> TO DO
Among these lines, how many include "Blender"? Answer only with the number.
** begin MATERIAL TO PROCESS **
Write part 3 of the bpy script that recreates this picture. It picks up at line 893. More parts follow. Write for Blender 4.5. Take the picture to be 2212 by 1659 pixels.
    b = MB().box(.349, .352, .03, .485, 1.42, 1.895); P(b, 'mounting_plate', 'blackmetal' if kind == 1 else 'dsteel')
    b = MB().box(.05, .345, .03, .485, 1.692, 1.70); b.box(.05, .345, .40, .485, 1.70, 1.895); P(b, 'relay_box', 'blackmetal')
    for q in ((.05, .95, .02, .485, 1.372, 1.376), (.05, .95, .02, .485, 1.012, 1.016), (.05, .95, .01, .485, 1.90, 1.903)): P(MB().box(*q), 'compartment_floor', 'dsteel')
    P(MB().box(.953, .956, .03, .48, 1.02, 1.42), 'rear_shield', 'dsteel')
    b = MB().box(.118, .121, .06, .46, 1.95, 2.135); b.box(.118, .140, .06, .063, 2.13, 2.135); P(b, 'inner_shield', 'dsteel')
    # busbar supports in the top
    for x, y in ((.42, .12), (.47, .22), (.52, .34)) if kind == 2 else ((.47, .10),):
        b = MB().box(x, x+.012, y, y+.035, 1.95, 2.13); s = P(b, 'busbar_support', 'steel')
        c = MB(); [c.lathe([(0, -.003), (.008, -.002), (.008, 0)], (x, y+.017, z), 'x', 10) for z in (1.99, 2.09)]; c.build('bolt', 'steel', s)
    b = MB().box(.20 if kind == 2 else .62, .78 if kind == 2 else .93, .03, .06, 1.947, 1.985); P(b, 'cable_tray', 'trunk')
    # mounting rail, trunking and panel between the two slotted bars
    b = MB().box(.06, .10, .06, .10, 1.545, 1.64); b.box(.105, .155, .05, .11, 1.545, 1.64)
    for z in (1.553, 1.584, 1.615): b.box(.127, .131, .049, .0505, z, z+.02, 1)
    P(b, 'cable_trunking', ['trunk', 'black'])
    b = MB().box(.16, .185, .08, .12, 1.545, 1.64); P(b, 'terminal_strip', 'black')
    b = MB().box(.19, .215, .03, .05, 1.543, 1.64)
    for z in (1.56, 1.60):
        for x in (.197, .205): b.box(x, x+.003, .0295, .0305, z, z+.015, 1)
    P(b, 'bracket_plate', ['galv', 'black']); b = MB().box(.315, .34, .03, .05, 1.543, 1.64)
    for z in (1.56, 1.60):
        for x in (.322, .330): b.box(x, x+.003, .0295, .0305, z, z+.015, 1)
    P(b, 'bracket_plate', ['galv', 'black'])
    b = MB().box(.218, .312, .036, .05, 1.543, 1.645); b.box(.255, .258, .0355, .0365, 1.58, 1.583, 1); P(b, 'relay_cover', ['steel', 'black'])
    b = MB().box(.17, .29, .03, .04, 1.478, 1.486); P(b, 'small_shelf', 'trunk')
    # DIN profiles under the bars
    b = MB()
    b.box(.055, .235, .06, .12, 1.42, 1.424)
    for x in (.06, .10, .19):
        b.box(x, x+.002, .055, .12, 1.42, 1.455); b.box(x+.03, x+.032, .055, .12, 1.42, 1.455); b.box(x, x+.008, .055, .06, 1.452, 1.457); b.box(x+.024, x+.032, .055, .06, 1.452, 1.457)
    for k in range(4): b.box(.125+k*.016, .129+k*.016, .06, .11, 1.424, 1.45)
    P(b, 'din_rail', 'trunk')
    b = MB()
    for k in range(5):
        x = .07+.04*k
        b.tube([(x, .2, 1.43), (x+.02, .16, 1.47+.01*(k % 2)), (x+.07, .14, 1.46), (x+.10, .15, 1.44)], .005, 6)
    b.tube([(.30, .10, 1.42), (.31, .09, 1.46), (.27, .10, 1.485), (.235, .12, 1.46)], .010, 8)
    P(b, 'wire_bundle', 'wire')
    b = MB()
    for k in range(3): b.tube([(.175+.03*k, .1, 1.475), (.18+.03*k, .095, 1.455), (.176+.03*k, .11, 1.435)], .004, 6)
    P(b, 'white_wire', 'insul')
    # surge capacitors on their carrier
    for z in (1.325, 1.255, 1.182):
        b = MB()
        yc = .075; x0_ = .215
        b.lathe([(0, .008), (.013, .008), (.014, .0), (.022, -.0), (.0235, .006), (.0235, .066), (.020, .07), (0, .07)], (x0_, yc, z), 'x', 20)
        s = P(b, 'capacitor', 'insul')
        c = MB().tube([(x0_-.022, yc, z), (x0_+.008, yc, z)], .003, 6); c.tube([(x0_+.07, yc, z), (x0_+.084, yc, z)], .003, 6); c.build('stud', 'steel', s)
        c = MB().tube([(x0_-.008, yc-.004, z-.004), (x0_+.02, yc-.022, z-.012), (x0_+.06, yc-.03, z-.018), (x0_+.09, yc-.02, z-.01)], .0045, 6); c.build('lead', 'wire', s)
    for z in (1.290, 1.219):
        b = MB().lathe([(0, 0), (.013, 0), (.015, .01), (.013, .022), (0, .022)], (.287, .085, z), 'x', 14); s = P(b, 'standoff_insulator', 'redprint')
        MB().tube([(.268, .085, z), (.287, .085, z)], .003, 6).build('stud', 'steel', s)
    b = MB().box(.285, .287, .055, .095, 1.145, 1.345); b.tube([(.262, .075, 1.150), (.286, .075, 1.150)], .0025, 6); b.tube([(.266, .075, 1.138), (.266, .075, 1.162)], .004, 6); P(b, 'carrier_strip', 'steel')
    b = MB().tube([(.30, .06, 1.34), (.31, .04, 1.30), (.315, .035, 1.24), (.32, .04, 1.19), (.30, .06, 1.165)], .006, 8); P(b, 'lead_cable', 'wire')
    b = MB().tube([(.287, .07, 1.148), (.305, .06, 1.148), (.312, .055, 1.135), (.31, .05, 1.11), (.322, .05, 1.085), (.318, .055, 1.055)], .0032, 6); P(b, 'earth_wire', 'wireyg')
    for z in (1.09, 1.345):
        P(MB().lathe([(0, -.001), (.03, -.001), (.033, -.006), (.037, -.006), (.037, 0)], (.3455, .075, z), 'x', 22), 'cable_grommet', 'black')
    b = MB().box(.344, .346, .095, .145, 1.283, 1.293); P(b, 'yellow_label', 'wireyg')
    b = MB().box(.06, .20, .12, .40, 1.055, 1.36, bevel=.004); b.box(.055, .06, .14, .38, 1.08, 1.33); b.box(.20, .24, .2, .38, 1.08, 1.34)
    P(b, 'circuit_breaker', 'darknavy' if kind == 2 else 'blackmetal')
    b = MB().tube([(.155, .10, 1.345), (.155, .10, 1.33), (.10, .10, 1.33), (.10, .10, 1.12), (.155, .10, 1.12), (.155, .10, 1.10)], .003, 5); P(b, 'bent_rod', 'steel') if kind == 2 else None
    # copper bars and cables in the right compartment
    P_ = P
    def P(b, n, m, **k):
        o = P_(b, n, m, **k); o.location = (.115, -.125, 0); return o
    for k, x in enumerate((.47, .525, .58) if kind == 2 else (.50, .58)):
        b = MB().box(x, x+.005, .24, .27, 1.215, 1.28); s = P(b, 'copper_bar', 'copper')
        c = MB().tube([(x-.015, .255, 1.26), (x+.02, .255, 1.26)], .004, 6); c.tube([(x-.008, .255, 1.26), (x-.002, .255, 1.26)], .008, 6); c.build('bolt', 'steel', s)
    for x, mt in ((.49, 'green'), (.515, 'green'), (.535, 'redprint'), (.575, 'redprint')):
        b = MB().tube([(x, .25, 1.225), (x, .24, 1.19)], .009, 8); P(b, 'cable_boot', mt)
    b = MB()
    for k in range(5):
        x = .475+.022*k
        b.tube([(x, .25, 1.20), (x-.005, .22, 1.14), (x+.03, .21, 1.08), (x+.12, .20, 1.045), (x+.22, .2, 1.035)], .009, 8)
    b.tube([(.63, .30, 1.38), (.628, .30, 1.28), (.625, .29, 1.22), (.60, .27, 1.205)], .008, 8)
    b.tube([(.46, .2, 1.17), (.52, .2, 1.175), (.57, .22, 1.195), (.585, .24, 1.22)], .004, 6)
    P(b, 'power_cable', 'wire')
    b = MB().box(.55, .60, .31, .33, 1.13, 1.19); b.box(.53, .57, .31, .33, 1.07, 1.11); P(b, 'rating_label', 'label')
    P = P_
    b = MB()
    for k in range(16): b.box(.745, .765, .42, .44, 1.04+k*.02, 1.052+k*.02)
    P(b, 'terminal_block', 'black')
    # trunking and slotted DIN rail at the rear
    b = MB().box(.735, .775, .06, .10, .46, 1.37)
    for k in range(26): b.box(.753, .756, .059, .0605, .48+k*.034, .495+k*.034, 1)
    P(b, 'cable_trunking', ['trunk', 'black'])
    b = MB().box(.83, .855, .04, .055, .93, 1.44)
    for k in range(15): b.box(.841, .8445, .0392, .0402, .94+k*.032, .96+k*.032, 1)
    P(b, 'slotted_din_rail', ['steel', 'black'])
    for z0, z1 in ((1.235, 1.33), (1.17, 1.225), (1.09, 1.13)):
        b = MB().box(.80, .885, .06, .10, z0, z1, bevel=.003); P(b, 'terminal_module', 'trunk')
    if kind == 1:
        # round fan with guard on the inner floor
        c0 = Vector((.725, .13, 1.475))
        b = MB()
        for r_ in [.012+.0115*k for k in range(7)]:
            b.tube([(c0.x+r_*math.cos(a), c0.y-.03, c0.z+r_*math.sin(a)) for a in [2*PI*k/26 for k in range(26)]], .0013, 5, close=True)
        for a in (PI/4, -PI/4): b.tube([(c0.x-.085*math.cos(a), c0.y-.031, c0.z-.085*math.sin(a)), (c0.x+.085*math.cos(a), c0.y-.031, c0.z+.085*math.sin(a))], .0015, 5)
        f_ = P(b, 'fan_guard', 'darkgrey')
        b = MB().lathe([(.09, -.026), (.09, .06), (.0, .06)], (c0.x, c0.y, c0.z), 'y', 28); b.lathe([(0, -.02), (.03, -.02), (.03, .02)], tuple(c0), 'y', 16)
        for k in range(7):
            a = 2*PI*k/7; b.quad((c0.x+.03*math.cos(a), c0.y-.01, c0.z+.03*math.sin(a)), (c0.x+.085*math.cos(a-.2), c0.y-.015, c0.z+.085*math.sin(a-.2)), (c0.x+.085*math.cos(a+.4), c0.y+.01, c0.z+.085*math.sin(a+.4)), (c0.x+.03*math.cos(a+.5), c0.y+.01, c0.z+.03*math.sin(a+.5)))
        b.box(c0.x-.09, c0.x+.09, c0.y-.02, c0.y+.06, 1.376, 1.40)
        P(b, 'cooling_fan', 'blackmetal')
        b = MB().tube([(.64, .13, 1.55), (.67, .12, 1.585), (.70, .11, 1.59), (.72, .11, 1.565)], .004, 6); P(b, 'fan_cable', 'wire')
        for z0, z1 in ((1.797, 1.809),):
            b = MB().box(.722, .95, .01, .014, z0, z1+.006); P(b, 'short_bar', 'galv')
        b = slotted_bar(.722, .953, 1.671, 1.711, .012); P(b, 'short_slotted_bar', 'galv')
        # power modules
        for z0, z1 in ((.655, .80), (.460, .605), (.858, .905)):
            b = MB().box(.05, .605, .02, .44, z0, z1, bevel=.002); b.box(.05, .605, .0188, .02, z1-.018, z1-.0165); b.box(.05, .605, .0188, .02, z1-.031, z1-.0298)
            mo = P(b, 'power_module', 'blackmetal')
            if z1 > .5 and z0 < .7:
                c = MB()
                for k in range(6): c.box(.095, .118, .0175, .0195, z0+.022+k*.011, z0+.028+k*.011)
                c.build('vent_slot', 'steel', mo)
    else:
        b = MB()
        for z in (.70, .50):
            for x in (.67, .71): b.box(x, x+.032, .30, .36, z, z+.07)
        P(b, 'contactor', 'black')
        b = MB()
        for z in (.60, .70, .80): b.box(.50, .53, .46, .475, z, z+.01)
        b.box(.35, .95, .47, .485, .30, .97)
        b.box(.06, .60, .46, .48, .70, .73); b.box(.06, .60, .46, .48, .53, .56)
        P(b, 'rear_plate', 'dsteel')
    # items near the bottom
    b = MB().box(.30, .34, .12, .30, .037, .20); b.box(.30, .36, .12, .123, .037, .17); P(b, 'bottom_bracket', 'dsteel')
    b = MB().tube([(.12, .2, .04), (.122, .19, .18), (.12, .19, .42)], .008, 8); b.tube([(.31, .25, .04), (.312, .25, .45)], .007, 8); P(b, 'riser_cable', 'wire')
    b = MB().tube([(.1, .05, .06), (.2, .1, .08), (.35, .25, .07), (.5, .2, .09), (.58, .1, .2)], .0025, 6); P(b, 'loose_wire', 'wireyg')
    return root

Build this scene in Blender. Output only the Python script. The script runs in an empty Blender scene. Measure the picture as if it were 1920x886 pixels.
** end MATERIAL TO PROCESS **
> TASK ANSWER
2